Copy the data exactly from the line that contains "Reconstruct this image" through the line that contains "COL = S.collection", keeping both end lines and leaving out everything else.

+ + + + + + +

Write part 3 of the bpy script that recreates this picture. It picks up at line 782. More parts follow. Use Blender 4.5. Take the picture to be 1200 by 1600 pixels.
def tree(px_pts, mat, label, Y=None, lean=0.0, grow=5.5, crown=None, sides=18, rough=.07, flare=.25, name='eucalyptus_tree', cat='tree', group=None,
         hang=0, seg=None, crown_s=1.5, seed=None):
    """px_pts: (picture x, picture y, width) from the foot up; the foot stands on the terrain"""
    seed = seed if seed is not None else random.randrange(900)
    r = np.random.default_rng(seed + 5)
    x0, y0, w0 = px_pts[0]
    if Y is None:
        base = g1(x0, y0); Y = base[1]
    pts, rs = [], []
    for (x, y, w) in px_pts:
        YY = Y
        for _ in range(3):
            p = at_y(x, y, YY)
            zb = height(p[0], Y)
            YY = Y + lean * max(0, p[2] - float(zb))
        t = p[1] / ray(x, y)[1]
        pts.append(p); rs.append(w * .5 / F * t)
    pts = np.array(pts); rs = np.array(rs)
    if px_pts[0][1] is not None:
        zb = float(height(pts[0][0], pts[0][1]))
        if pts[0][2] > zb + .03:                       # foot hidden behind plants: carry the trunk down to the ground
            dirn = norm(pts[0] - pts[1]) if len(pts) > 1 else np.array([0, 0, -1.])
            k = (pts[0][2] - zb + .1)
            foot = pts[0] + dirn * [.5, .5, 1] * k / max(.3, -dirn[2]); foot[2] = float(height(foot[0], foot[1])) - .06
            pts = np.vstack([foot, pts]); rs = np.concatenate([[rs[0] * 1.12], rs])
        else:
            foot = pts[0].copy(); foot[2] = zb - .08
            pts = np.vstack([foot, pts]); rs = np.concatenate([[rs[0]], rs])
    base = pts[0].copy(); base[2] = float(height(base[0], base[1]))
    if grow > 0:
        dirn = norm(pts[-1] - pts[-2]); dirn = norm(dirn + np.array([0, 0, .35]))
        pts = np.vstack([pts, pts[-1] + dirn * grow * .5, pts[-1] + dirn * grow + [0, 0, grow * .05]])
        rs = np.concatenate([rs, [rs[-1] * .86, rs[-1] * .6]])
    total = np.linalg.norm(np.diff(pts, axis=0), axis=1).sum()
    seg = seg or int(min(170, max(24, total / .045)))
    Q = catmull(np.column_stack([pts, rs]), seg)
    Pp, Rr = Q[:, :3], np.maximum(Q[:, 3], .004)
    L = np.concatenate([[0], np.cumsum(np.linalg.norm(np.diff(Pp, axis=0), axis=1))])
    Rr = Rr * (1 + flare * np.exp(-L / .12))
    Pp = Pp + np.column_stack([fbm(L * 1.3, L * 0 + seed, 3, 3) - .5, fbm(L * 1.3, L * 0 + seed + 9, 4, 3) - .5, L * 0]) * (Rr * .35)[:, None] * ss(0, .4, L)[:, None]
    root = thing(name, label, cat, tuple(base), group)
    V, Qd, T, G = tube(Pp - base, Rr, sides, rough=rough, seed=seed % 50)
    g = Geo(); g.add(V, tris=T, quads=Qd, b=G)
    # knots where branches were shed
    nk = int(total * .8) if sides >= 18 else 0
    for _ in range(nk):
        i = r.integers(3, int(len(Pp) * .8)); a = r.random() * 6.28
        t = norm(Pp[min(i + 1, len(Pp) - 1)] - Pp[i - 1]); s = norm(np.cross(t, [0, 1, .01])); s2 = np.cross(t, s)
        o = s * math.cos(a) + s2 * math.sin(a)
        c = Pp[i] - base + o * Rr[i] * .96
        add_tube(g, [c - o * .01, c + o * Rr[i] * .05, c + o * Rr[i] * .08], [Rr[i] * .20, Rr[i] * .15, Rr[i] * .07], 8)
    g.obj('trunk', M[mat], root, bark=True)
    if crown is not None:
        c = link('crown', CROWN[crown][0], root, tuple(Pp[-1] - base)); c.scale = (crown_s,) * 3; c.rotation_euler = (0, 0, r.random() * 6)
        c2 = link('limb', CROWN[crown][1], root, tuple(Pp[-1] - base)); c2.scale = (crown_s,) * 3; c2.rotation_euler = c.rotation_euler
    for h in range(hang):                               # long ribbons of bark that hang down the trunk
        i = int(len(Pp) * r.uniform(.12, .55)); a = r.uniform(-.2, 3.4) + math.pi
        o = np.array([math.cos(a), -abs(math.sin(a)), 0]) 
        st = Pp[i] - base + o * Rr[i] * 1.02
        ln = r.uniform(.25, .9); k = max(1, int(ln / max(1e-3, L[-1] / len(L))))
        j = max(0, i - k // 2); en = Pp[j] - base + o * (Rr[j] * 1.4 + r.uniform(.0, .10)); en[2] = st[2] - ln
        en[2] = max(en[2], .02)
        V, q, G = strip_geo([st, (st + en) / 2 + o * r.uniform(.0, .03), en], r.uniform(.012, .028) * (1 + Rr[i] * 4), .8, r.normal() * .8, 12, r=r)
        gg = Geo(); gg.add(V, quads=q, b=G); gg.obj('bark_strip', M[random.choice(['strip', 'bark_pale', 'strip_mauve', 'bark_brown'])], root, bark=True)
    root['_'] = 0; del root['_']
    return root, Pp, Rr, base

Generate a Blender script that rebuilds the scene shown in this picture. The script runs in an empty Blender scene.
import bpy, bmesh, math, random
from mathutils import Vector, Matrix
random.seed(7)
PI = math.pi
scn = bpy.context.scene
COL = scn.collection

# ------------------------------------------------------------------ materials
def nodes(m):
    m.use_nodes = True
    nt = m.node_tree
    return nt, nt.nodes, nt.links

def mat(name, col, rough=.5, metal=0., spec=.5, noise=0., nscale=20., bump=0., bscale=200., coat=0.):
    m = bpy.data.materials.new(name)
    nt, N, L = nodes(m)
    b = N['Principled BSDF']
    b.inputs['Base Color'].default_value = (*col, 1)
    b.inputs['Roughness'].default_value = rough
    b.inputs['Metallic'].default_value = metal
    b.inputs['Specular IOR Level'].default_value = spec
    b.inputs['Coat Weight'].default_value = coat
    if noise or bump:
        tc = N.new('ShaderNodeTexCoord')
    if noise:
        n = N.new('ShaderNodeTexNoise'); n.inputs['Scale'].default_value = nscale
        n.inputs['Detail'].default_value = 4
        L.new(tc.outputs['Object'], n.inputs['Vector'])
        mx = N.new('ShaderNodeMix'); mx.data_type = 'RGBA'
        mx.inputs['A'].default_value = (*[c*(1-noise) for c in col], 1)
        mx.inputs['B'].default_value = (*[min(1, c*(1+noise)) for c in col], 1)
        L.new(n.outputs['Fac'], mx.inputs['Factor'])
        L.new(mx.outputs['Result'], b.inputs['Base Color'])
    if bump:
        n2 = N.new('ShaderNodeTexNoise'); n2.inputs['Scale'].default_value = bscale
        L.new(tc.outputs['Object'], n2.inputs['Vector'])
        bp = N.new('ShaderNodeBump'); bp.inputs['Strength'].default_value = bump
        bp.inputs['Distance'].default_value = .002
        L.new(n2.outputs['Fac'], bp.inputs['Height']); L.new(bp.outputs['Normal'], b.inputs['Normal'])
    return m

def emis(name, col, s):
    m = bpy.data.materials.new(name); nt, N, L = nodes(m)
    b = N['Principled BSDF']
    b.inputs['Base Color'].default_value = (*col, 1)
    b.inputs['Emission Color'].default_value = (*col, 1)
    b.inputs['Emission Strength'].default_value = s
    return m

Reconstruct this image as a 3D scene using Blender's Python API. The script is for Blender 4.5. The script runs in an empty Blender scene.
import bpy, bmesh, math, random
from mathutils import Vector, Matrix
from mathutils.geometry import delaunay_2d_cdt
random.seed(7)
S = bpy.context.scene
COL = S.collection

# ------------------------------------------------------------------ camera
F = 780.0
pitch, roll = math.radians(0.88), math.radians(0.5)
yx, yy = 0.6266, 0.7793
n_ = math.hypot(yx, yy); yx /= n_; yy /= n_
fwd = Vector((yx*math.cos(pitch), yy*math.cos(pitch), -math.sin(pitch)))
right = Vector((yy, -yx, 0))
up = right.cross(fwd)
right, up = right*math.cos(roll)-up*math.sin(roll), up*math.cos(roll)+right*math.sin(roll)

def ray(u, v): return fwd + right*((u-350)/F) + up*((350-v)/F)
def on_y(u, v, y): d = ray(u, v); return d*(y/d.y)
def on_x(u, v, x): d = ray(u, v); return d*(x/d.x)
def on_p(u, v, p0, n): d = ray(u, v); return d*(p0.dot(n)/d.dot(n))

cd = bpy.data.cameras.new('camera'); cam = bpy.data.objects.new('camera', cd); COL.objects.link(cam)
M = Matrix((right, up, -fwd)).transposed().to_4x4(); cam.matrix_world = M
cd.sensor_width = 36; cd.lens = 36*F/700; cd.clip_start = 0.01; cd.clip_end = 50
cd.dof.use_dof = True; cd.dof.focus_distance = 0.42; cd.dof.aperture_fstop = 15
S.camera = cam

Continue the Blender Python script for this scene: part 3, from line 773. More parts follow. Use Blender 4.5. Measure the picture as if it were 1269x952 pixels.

+ + + + + + +

FINISHED ANSWER »
Reconstruct this image as a 3D scene using Blender's Python API. The script is for Blender 4.5. The script runs in an empty Blender scene.
import bpy, bmesh, math, random
from mathutils import Vector, Matrix
from mathutils.geometry import delaunay_2d_cdt
random.seed(7)
S = bpy.context.scene
COL = S.collection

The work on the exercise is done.